• [TASK TO CARRY OUT]
Reproduce each line exactly.

• [SOURCE EXCERPT]
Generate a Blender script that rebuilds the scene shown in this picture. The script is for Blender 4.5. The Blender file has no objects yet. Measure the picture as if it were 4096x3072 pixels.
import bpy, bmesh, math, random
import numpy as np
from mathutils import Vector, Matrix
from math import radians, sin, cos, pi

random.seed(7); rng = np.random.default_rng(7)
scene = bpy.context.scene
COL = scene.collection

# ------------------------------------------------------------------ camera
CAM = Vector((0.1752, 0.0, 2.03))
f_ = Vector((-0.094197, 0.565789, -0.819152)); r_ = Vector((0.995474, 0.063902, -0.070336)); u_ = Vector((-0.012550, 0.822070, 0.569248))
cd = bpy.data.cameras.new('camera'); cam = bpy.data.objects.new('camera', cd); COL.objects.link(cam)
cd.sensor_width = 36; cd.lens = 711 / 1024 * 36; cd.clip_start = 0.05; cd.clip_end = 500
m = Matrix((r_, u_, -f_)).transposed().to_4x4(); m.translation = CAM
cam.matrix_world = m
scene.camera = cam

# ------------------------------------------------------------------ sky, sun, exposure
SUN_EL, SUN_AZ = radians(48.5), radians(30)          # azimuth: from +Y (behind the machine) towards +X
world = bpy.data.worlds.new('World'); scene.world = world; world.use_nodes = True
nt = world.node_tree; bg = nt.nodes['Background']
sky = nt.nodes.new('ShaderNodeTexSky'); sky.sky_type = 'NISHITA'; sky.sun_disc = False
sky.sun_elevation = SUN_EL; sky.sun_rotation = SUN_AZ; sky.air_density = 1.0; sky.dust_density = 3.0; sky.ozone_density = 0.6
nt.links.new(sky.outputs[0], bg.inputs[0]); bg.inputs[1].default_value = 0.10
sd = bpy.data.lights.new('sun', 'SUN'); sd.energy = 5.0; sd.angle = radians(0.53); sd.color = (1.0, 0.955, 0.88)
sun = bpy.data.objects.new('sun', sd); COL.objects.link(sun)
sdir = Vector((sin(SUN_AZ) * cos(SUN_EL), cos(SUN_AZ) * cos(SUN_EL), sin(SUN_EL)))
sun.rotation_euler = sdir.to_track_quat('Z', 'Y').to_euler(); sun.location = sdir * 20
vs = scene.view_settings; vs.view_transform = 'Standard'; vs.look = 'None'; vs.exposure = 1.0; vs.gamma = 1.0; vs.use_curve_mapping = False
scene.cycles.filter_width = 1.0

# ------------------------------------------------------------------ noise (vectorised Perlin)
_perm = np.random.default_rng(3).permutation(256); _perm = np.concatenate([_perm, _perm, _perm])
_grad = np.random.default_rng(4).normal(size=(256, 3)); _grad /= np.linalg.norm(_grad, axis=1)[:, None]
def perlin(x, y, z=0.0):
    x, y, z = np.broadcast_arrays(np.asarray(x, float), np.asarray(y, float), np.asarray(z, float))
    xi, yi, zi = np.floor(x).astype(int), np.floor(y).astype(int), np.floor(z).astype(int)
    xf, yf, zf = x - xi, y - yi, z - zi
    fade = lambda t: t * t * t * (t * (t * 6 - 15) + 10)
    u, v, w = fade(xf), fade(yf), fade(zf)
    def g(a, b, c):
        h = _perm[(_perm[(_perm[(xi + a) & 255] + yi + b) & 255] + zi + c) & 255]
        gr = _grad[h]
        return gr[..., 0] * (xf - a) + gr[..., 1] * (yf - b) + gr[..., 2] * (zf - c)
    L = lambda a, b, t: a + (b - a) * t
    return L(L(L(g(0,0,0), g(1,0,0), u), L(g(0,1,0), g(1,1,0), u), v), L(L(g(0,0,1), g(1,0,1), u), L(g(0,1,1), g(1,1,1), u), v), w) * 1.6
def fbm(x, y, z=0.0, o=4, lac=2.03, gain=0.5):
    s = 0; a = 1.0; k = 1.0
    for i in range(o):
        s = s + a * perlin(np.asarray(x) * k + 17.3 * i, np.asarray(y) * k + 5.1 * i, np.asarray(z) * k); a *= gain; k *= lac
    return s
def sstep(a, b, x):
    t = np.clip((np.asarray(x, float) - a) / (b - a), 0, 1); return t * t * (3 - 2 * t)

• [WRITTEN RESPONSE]
Generate a Blender script that rebuilds the scene shown in this picture. The script is for Blender 4.5. The Blender file has no objects yet. Measure the picture as if it were 4096x3072 pixels.
import bpy, bmesh, math, random
import numpy as np
from mathutils import Vector, Matrix
from math import radians, sin, cos, pi

random.seed(7); rng = np.random.default_rng(7)
scene = bpy.context.scene
COL = scene.collection

# ------------------------------------------------------------------ camera
CAM = Vector((0.1752, 0.0, 2.03))
f_ = Vector((-0.094197, 0.565789, -0.819152)); r_ = Vector((0.995474, 0.063902, -0.070336)); u_ = Vector((-0.012550, 0.822070, 0.569248))
cd = bpy.data.cameras.new('camera'); cam = bpy.data.objects.new('camera', cd); COL.objects.link(cam)
cd.sensor_width = 36; cd.lens = 711 / 1024 * 36; cd.clip_start = 0.05; cd.clip_end = 500
m = Matrix((r_, u_, -f_)).transposed().to_4x4(); m.translation = CAM
cam.matrix_world = m
scene.camera = cam

# ------------------------------------------------------------------ sky, sun, exposure
SUN_EL, SUN_AZ = radians(48.5), radians(30)          # azimuth: from +Y (behind the machine) towards +X
world = bpy.data.worlds.new('World'); scene.world = world; world.use_nodes = True
nt = world.node_tree; bg = nt.nodes['Background']
sky = nt.nodes.new('ShaderNodeTexSky'); sky.sky_type = 'NISHITA'; sky.sun_disc = False
sky.sun_elevation = SUN_EL; sky.sun_rotation = SUN_AZ; sky.air_density = 1.0; sky.dust_density = 3.0; sky.ozone_density = 0.6
nt.links.new(sky.outputs[0], bg.inputs[0]); bg.inputs[1].default_value = 0.10
sd = bpy.data.lights.new('sun', 'SUN'); sd.energy = 5.0; sd.angle = radians(0.53); sd.color = (1.0, 0.955, 0.88)
sun = bpy.data.objects.new('sun', sd); COL.objects.link(sun)
sdir = Vector((sin(SUN_AZ) * cos(SUN_EL), cos(SUN_AZ) * cos(SUN_EL), sin(SUN_EL)))
sun.rotation_euler = sdir.to_track_quat('Z', 'Y').to_euler(); sun.location = sdir * 20
vs = scene.view_settings; vs.view_transform = 'Standard'; vs.look = 'None'; vs.exposure = 1.0; vs.gamma = 1.0; vs.use_curve_mapping = False
scene.cycles.filter_width = 1.0

# ------------------------------------------------------------------ noise (vectorised Perlin)
_perm = np.random.default_rng(3).permutation(256); _perm = np.concatenate([_perm, _perm, _perm])
_grad = np.random.default_rng(4).normal(size=(256, 3)); _grad /= np.linalg.norm(_grad, axis=1)[:, None]
def perlin(x, y, z=0.0):
    x, y, z = np.broadcast_arrays(np.asarray(x, float), np.asarray(y, float), np.asarray(z, float))
    xi, yi, zi = np.floor(x).astype(int), np.floor(y).astype(int), np.floor(z).astype(int)
    xf, yf, zf = x - xi, y - yi, z - zi
    fade = lambda t: t * t * t * (t * (t * 6 - 15) + 10)
    u, v, w = fade(xf), fade(yf), fade(zf)
    def g(a, b, c):
        h = _perm[(_perm[(_perm[(xi + a) & 255] + yi + b) & 255] + zi + c) & 255]
        gr = _grad[h]
        return gr[..., 0] * (xf - a) + gr[..., 1] * (yf - b) + gr[..., 2] * (zf - c)
    L = lambda a, b, t: a + (b - a) * t
    return L(L(L(g(0,0,0), g(1,0,0), u), L(g(0,1,0), g(1,1,0), u), v), L(L(g(0,0,1), g(1,0,1), u), L(g(0,1,1), g(1,1,1), u), v), w) * 1.6
def fbm(x, y, z=0.0, o=4, lac=2.03, gain=0.5):
    s = 0; a = 1.0; k = 1.0
    for i in range(o):
        s = s + a * perlin(np.asarray(x) * k + 17.3 * i, np.asarray(y) * k + 5.1 * i, np.asarray(z) * k); a *= gain; k *= lac
    return s
def sstep(a, b, x):
    t = np.clip((np.asarray(x, float) - a) / (b - a), 0, 1); return t * t * (3 - 2 * t)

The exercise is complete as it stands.